YANGON: US President Barack Obama heads to Myanmar on Monday for a historic visit aimed at encouraging a string of dramatic political reforms in the long-isolated state.

Obama will be the first serving US president to set foot in the country also known as Burma, in the starkest illustration yet of its emergence from a long period of isolation and repression.

He is expected to praise President Thein Sein for ending a dark era of junta rule and for welcoming opposition leader Aung San Suu Kyi into mainstream politics, but also to prod the former general to go much further towards genuine democracy.

"President Thein Sein is taking steps that move us in a better direction," Obama told a press conference in Thailand Sunday on the first leg of a three-nation tour of Southeast Asia, defending his decision to visit Myanmar.

"But I don't think anybody's under any illusion that Burma's arrived," he added.

"The country has a long way to go. I'm not somebody who thinks that the United States should stand on the sidelines and not want to get its hands dirty when there's an opportunity for us to encourage the better impulses inside a country."

In a scene that would have been unthinkable until recently, Obama will on Monday stand side-by-side with democracy icon Aung San Suu Kyi at the lakeside villa where his fellow Nobel laureate languished for years under house arrest.

The visit will be rich in symbolism, not least when he gives a speech at Yangon University, where restive students stoked revolt repeatedly over five decades of military rule.

The White House hopes Obama's visit to Myanmar will boost Thein Sein's reform drive, which saw Suu Kyi enter parliament after her rivals in the junta made way for a nominally civilian government -- albeit in a system still stacked heavily in favour of the military.

US officials said Obama would announce a $170 million development aid pledge to Myanmar to coincide with the formal opening of a US Agency for International Development (USAID) mission in Myanmar, which was suspended for years over the junta's repression of the democracy movement.

The money, spread over a two-year period, will target projects in civil society designed to build democratic institutions and improve education as Myanmar lays the groundwork of a political system based on freedoms.

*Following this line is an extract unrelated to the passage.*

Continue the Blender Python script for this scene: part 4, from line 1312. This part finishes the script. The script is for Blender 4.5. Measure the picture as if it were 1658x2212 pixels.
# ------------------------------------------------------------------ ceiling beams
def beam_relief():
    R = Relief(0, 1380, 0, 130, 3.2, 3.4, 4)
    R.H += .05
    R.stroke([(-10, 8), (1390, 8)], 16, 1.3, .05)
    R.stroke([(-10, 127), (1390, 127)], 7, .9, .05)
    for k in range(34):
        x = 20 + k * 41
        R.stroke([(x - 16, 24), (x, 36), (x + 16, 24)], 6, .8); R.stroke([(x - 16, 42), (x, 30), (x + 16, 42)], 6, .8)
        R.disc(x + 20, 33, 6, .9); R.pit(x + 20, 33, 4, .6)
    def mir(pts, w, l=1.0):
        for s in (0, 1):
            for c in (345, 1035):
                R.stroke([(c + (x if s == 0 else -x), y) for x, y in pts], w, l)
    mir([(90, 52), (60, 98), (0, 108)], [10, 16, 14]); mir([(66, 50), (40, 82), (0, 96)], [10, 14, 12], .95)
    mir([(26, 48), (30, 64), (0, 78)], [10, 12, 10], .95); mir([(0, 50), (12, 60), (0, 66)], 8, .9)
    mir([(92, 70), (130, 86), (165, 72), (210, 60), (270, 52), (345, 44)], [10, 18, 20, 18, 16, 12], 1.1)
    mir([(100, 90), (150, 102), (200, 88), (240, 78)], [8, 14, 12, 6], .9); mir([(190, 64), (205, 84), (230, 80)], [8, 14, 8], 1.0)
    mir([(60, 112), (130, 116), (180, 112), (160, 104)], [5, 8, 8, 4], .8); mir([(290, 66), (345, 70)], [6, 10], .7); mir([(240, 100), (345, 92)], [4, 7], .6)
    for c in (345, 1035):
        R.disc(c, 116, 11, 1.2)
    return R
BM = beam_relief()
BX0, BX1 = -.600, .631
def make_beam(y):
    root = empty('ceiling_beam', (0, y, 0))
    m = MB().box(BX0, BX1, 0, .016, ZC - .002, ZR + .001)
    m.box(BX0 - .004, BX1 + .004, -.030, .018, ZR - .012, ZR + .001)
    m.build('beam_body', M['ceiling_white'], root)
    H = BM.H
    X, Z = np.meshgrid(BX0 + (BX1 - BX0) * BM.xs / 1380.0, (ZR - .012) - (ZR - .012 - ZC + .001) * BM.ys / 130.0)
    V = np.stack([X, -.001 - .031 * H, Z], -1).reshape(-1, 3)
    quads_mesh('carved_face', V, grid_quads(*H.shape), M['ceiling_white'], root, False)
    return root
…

Some human rights groups said Obama should have waited longer to visit, arguing that he could have dangled the prospect of a trip as leverage to seek more progress such as the release of scores of remaining political prisoners.

But officials say that Obama will encourage the regime to double down on more reform, and that his influence could be important at a crucial moment in Myanmar's journey along the road towards democracy.

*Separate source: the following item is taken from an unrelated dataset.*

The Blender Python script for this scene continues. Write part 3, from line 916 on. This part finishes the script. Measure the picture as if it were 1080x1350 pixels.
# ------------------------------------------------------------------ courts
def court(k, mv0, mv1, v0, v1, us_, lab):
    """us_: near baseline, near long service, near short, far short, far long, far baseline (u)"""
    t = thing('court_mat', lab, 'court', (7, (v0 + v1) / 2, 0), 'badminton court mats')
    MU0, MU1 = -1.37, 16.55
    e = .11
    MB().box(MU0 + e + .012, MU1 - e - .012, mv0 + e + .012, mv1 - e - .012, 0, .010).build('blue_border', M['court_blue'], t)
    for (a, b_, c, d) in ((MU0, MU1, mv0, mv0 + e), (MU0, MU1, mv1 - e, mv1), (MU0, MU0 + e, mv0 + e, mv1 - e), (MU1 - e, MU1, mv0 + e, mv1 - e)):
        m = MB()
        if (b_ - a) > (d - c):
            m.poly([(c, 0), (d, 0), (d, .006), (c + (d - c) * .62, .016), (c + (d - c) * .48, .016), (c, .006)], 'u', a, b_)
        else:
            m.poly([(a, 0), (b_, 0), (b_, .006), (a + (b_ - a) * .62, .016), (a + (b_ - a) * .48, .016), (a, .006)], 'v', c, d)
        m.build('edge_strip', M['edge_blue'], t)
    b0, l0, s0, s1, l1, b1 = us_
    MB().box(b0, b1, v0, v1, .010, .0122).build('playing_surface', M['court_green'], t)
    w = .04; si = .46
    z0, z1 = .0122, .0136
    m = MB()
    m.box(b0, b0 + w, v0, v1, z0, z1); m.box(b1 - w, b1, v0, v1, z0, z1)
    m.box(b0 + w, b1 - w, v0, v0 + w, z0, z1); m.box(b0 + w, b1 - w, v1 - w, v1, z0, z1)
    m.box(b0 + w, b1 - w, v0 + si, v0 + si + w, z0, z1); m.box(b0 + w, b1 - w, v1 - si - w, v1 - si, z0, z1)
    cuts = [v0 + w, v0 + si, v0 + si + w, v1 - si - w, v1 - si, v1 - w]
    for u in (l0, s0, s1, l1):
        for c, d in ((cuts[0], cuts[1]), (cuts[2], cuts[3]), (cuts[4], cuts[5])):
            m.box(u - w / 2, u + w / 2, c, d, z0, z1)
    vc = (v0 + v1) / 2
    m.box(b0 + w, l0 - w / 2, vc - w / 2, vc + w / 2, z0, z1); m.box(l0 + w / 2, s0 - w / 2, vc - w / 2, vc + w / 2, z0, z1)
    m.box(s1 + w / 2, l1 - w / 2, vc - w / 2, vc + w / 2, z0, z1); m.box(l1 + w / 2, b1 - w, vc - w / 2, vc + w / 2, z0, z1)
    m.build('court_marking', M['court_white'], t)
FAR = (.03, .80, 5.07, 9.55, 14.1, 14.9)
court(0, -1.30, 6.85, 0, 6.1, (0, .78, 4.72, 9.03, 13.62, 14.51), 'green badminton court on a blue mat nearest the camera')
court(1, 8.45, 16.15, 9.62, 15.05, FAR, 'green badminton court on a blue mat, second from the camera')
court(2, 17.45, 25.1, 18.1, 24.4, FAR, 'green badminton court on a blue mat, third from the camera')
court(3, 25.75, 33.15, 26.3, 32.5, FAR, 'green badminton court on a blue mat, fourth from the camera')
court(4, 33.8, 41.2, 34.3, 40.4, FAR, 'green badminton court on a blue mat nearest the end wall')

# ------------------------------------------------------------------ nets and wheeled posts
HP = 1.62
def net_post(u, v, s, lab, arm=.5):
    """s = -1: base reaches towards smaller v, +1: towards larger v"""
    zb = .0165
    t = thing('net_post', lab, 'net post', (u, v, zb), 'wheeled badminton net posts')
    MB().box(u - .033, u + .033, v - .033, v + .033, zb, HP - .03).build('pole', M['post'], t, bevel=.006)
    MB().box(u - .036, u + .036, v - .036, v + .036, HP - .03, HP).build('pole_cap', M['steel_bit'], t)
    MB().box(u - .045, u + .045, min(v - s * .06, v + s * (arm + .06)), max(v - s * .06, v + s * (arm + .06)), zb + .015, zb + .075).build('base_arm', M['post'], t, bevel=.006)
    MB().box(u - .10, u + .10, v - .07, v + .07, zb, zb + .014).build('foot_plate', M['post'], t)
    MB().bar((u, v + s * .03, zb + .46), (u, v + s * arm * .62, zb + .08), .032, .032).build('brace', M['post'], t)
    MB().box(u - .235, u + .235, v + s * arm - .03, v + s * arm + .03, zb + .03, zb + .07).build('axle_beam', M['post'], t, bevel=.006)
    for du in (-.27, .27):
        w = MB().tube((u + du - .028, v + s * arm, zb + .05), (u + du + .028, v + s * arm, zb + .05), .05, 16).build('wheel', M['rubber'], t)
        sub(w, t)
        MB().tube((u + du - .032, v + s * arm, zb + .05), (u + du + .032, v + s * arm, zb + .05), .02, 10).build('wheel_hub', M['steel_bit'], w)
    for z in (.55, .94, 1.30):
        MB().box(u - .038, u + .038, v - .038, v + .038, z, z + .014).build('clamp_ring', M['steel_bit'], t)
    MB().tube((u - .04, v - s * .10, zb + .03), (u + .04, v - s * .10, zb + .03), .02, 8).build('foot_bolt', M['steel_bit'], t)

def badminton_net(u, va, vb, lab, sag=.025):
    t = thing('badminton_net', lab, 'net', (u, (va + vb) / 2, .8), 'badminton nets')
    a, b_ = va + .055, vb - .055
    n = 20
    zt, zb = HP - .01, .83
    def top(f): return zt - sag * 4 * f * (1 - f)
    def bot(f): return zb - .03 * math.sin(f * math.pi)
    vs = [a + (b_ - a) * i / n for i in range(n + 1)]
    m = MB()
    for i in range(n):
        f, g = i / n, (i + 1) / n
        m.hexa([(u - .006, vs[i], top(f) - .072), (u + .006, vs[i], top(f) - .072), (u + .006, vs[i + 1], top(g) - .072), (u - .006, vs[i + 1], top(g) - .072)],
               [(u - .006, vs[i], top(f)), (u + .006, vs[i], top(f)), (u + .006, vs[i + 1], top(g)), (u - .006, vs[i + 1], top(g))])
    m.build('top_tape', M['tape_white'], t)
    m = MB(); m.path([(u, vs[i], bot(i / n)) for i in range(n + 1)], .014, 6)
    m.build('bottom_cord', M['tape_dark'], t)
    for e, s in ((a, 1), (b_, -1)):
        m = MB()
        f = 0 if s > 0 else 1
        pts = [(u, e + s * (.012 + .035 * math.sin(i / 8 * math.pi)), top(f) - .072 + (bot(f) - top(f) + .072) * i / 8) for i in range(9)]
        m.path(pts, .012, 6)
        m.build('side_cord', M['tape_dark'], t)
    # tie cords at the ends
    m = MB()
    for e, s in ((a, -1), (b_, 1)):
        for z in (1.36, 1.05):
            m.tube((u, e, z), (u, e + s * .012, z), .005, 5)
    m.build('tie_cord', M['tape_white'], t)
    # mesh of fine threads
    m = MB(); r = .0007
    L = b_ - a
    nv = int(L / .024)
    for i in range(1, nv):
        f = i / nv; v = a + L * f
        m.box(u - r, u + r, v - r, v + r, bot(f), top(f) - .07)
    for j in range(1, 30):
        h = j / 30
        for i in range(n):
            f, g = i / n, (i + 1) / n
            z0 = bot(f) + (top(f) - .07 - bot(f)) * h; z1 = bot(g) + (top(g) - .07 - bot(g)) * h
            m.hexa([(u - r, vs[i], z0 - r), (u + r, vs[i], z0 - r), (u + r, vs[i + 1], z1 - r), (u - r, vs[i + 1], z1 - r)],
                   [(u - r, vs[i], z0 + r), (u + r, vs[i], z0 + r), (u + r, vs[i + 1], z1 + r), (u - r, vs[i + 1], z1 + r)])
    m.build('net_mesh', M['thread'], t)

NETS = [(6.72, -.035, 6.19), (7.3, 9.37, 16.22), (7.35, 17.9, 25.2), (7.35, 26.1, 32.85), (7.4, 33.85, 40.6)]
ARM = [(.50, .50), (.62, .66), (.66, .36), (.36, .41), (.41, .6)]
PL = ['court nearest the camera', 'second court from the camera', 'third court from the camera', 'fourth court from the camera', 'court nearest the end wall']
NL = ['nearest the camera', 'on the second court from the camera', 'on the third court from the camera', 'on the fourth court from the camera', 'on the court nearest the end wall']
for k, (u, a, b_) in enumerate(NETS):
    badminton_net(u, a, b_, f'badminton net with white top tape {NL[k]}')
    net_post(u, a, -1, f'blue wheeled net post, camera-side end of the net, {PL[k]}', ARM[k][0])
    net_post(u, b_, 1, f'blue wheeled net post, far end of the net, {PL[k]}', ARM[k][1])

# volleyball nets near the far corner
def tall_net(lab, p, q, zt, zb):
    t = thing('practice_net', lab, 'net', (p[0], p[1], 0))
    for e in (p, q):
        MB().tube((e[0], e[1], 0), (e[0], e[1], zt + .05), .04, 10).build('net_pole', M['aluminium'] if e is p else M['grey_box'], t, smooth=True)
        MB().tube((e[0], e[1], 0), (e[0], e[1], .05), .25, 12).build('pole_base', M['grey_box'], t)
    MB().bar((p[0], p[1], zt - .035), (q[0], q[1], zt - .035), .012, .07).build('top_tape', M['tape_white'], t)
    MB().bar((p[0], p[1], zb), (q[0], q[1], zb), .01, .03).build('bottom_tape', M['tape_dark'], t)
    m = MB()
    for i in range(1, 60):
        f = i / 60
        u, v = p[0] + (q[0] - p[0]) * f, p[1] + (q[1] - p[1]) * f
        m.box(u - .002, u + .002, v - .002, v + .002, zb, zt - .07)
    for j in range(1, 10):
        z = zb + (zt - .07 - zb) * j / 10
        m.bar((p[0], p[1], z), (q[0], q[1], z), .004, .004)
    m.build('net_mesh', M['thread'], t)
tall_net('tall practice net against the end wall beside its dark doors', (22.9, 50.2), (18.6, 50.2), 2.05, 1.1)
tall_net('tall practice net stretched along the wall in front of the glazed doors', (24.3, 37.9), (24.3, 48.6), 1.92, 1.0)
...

Myanmar unveiled new pledges on human rights on the eve of the visit, saying it would review prisoner cases in line with "international standards" and open its jails to the Red Cross, as part of efforts to burnish its reform credentials.

The United States on Friday scrapped a nearly decade-old ban on most imports from the country, after earlier lifting other sanctions.

But it continues to call for the release of scores of political prisoners still in Myanmar's jails, as well as an end to sectarian bloodshed between ethnic Rakhine and Rohingya in western Rakhine state.

Obama fever has swept Myanmar's biggest city Yangon, with his image emblazoned on T-shirts, mugs and even graffiti-covered walls.

"I would like to tell President Obama to push the Myanmar government to walk the path to democracy bravely and to aim for full human rights which our country needs," said 28-year-old shopkeeper Thant Zaw Oo.

Obama's trip to Asia, coming just 12 days after he won re-election, is the latest manifestation of his determination to anchor the United States in a dynamic, fast-emerging region he sees as vital to its future.

The Hawaii-born US president is making his fifth official visit to the region, where he spent four years as a boy in Indonesia, and is diving back into foreign policy after a year spent on the campaign trail.

Later on Monday Obama will fly to Cambodia, where he is likely to face a tense encounter over human rights with Prime Minister Hun Sen, ahead of the East Asia Summit, the main institutional focus of his pivot of US foreign policy to the region.